File spoon-archives/marxism-general.archive/marxism-general_1997/97-01-19.073, message 37


Date: Wed, 15 Jan 1997 23:08:33 +0000
Subject: M-G: Re: M-I: Re: The Welfare State


Rob Schaap wrote:
> It's too late to hope for such behaviour from the ALP here, so I'm into
> this 'New Labour Party' (we have compulsory voting - for now - and
> proportional voting - both advantageous for the likes of us - I imagine the
> conditions are not as congenial in the UK and the US).  Anyway, that's me.
> 
> Comments?
> Hi Rob.

I'll try to answer this in more detail when time allows, but things move so fast here it is difficult to do 
that without being overtaken by the discussion. So, briefly here are some thoughts from the UK:

I think the situation here is different from that you describe for Australia (altho' some people I know in 
Australia say it's not like that there, either), because of the still-existing links for the working class into 
the Labour Party.

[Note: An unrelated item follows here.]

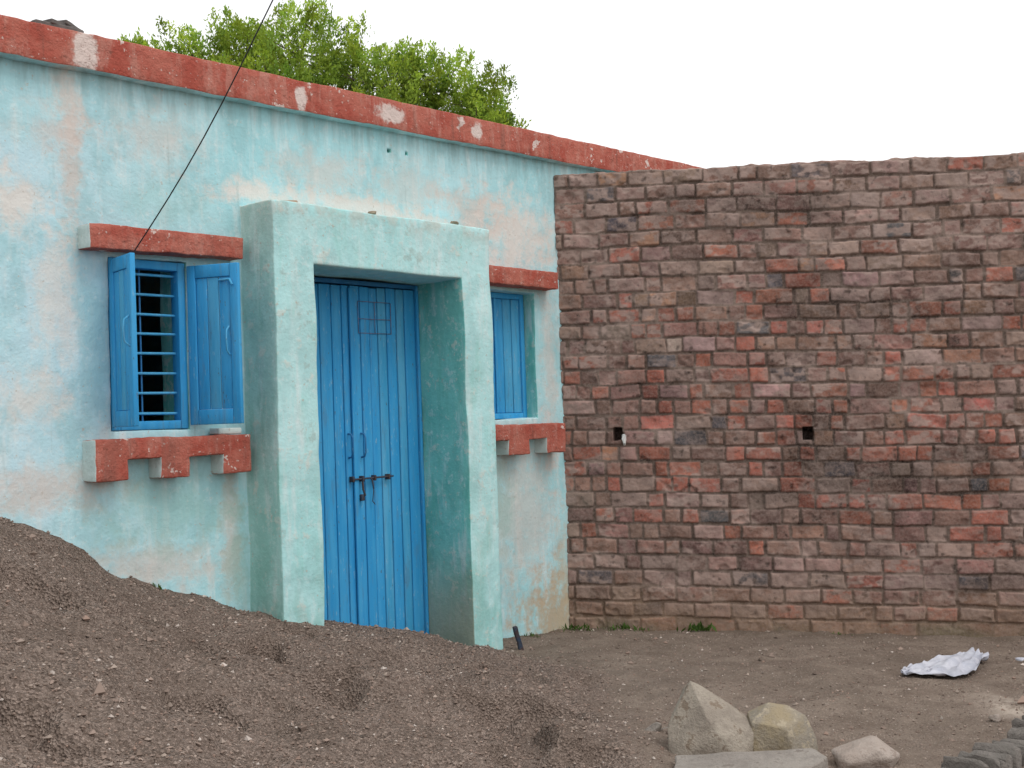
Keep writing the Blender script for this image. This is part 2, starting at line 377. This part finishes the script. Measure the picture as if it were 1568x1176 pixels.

This is not saying that the Labour Party is great, or that a Blair govt will do good things, 
or even that previous Labour governments were somehow 'socialist', it is simply pointing to an objective 
reality that workers and their organisations (the unions) are part of what makes up the Labour Party.

Any strategy that ignores that or tries to sidestep it (as the SWP do, they say 'Vote Labour' on polling day, 
and 'Leave Labour' the rest of the time) is not going to relate to the working class. It seems to me that we 
have to take the class as it is, scummy leadership and all, and engage with it on the terms that are available 
to us. We can say, shake off your leadership and remould the movement that you are part of. But I don't think 
we can say, throw that movement in the dustbin of history just because currently it is ideologically dominated 
by the bourgeoisie. ANY organisation that exists in bourgeois society will be dominated by bourgeois ideas 
unless the marxists fight for it to be different. We can do that in a sect of a few hundred or thousand, or we 
can do it in a labour movement of many millions. The failure might be more evident in the latter case, but a 
vitory would actually mean something.

As for the US, I think the story is different again. The working class does not have a mass party - there is 
nothing to hold the workers to the Democrats, depite what some on the 'left' suggest. It seems to me that a 
workers' party is needed. Not a narrow thing, but as broad a party as can be built on the agreement that the 
working class needs a voice in politics. If that can be done with the membership of some trade unions through 
the Labor Party, then I would think this is better than starting from a tiny cell of 'revolutionaries'.

In Australia, I guess, you have to do the sums. Is the Australian Labour Party organically linked in any 
meaningful way to the working class (not 'do the workers' run it?', but 'is there a link')? If there is, then I 
think you should stay in there and fight for your perspective amongst the membership. If there ain't, then you 
get out and fight to build a mass working class party.

I'm not sure that the nature of the electoral system makes a massive difference until you get to the grey 
areas. In the US for example, with STV, I think you would still have to build a working class party and not 
advocate any transfer to a 'lesser evil' bourgeois party. In the UK, at least as is, you would still have to 
stay in the Labour Party and fight to transform the movement, although you might be more flexible about 
electoral sorties, and not necessarily say, "Vote Labour everywhere." If Blair wins the election and begins 
dismantling the Labour Party's links to the unions, then fairly soon it will be time to leave (or force a split 
or drive Blair out (best option!)) even if we still have first past the post.

That's me, then.

Anyone from the ultra-left fancy a go?